Reconsideration. Reconciliation.

After a couple of weeks despairing over losing what we have, I thought I’d lighten the mood a little today by writing about my weekend where I got out and enjoyed what we have instead. After all, if I spent all my life fighting for something I’d probably neglect to enjoy it during the process too, leading to an awkward paradox.

In preparation for my ultra marathon in a few weeks time I went and ran some of the route on Sunday morning. It was the best day weather wise of the long Easter weekend, a little chilly but bright.

The route is a hilly one, but the paths, trees and views help you forget all of that in no time.

The woodland that I ran through were flooded with spring sunlight and birdsong. The brown woodland floor starting to turn green in the glades and a few wildflowers popping up, such as the Wood Anemone (Anemone nemorosa). 

Among the many highlights were hearing the woodpeckers drilling, seeing buzzards soaring and seeing the first bees of the year. My favourite part was glimpsing a fox across the field as it nonchalantly trotted away, occasionally pausing to glance back at me as if he were daring me to pursue him.

It truly is a beautiful part of the county, if not the country altogether. After considering the countryside we have lost, I’m proud we’ve managed to keep hold of some – and may it always be so.

 

Out in the cold

Opening the curtains this morning brought no surprise but a test all the same.

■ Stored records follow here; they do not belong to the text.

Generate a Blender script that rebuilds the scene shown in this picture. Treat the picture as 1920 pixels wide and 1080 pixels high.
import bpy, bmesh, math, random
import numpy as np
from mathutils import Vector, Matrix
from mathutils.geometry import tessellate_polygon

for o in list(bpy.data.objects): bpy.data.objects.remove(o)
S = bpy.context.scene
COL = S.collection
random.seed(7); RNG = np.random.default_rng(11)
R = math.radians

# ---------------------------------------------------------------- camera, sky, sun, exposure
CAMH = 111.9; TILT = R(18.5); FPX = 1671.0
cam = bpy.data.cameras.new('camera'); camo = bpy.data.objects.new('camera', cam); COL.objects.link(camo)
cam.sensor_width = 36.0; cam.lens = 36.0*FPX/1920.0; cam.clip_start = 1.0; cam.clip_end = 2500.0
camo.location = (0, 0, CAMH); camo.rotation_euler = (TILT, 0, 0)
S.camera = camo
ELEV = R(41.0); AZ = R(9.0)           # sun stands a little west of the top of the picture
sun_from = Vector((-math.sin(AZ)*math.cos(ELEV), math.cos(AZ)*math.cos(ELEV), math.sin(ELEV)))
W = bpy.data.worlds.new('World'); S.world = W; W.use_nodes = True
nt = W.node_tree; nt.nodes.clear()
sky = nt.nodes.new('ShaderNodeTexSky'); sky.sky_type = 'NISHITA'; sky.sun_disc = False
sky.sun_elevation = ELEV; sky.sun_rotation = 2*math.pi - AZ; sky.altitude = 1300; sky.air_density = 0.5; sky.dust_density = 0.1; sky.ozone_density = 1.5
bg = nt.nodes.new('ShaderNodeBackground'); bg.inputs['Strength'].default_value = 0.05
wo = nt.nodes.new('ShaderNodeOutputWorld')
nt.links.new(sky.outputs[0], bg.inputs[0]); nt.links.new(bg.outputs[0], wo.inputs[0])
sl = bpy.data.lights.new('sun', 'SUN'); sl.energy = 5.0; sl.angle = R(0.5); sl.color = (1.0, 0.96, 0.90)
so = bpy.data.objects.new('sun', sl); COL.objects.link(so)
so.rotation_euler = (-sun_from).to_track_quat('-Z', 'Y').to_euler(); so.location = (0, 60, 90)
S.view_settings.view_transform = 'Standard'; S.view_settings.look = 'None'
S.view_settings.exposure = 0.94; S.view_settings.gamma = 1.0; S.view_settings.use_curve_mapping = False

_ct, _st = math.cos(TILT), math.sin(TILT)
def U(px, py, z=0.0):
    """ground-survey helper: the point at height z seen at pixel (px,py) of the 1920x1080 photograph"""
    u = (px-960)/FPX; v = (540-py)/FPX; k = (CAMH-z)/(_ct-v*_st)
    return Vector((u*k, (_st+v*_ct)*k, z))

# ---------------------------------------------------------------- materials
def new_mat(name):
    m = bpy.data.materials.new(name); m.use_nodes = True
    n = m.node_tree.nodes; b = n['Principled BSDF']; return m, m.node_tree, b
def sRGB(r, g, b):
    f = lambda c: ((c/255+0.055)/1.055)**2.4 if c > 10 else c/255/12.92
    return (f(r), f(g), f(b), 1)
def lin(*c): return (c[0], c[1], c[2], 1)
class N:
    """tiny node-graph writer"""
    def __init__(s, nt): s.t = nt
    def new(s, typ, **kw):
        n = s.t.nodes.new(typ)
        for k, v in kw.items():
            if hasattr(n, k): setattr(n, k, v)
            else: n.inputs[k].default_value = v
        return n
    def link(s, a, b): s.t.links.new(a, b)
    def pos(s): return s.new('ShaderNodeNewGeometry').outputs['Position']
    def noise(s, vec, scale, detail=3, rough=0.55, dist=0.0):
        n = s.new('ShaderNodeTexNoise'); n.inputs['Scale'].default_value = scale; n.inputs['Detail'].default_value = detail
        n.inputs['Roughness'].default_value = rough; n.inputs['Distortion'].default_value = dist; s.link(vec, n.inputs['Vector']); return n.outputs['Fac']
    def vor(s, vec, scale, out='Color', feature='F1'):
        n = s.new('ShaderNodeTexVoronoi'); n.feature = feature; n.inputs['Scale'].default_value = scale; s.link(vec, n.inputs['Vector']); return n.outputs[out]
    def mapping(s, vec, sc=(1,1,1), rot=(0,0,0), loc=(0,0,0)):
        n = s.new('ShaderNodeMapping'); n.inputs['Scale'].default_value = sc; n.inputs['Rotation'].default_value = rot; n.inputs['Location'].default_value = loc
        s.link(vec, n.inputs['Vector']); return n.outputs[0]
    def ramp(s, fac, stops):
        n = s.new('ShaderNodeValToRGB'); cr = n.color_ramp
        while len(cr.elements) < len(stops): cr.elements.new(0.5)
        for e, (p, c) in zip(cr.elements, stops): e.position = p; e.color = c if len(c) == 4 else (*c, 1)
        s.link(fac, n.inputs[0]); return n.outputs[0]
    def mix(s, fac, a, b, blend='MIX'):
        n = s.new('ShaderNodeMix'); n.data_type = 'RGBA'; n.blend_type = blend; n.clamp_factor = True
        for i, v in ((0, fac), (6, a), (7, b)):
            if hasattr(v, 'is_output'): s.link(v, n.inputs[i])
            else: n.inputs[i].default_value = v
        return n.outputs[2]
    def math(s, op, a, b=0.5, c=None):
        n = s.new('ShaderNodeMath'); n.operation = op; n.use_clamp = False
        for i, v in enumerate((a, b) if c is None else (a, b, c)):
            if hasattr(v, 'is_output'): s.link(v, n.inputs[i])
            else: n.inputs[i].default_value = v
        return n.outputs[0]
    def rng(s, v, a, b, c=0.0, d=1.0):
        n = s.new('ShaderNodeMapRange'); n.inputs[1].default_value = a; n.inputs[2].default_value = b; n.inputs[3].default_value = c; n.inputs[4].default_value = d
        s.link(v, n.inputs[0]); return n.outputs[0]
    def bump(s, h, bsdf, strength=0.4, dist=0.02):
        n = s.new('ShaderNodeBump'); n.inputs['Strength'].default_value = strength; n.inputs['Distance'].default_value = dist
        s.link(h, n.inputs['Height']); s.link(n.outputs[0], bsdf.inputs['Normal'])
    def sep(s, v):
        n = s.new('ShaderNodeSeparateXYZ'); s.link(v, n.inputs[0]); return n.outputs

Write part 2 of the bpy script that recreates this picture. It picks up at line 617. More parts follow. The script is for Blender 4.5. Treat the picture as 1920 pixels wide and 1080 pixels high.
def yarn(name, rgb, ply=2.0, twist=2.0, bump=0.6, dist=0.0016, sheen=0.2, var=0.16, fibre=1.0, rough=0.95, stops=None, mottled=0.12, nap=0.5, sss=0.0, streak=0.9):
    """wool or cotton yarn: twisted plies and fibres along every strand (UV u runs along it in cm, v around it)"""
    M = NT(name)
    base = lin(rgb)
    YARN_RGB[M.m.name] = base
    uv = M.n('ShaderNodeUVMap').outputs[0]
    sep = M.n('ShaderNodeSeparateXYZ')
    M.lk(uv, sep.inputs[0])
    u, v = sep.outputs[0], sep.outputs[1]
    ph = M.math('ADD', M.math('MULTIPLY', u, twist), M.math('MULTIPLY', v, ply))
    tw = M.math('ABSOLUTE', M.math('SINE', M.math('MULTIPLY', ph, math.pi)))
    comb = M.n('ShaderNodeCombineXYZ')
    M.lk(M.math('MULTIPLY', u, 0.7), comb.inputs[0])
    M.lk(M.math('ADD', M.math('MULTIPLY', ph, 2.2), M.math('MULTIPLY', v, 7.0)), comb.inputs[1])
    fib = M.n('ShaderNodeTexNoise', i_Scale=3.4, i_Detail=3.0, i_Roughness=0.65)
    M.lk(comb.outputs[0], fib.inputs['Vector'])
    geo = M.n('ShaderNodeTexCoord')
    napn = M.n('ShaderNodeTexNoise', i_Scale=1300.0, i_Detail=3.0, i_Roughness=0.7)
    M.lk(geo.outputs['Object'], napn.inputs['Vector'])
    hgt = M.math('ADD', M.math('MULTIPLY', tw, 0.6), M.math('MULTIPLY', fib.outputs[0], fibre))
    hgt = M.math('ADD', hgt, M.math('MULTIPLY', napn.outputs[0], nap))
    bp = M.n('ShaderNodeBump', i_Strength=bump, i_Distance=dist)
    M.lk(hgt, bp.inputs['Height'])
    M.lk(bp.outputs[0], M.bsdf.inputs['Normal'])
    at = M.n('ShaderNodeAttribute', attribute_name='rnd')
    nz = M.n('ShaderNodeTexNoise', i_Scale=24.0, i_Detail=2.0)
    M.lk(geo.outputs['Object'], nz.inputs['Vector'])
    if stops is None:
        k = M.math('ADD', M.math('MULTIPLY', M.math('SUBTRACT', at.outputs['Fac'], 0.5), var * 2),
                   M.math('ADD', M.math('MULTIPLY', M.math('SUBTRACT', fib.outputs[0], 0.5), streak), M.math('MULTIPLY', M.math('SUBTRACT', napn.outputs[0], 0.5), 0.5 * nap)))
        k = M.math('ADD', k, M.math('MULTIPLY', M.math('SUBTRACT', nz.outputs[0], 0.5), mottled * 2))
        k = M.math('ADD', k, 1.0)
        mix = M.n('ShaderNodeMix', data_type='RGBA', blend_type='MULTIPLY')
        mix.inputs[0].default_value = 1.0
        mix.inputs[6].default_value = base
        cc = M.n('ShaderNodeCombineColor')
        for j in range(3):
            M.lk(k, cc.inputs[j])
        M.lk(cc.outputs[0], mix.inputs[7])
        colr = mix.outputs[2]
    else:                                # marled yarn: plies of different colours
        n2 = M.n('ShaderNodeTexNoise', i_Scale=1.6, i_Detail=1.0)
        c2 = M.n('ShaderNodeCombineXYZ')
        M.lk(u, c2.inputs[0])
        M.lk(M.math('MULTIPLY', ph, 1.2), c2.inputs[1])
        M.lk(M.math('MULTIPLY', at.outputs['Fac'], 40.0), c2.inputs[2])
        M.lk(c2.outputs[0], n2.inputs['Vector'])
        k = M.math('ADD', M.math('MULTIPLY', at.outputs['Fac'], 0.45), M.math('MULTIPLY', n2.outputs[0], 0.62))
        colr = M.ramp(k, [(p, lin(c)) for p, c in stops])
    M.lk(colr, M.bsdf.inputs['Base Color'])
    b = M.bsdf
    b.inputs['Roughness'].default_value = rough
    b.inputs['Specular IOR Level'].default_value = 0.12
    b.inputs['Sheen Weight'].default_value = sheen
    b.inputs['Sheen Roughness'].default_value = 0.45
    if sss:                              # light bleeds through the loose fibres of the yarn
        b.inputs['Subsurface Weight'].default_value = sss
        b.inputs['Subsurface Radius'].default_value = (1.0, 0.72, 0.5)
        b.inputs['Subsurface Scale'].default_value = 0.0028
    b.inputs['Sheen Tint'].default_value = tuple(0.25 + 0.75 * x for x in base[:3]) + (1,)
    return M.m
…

Ever had that feeling of having a monumental task looming over your head? That’s what I felt today.

The sky was grey, and it was snowing. It was the snow that surprised me. Straight away, the task in front of me grew in stature, like a playground bully. The task I’m talking about was an 18 mile run. The first ‘proper’ run on the road to my ultra marathon running goals for this year. I knew I was definitely going to go, I just wasn’t relishing the thought of it.

I thought it might be a huge mental victory to get my arse out of the door, but soon came to the conclusion that it might be the opposite. I had set my alarm early so I could fuel up and get out and back before mid-morning. This romantic notion of being up and out before anybody else, with the elements bashing me, shot in grainy black and white with (what the youth call) ‘grimy’ soundtrack playing over the top. In reality, the grimy music was snuffed out when I switched the alarm off and went back to sleep, shot in glorious Technicolor, with a decidedly un-grimy Rodgers and Hammerstein ditty floating over it.

Two hours later than advertised, I got out of the door. Not so mentally strong after all, but still strong enough to leave the warmth of the house and get soaked.

The run itself was good until the 14 mile point where my gloves got so wet it was warmer to take them off. A mile later, my hands froze. A mile after that I had lost all feeling and dexterity in them. Luckily for me it was only confined to my hands, and not my bodily functions. Wetting myself would have iced the cake. I did end up doing a mile more than planned, so not too bad. Out of the blocks. Bring on the challenges of 2018.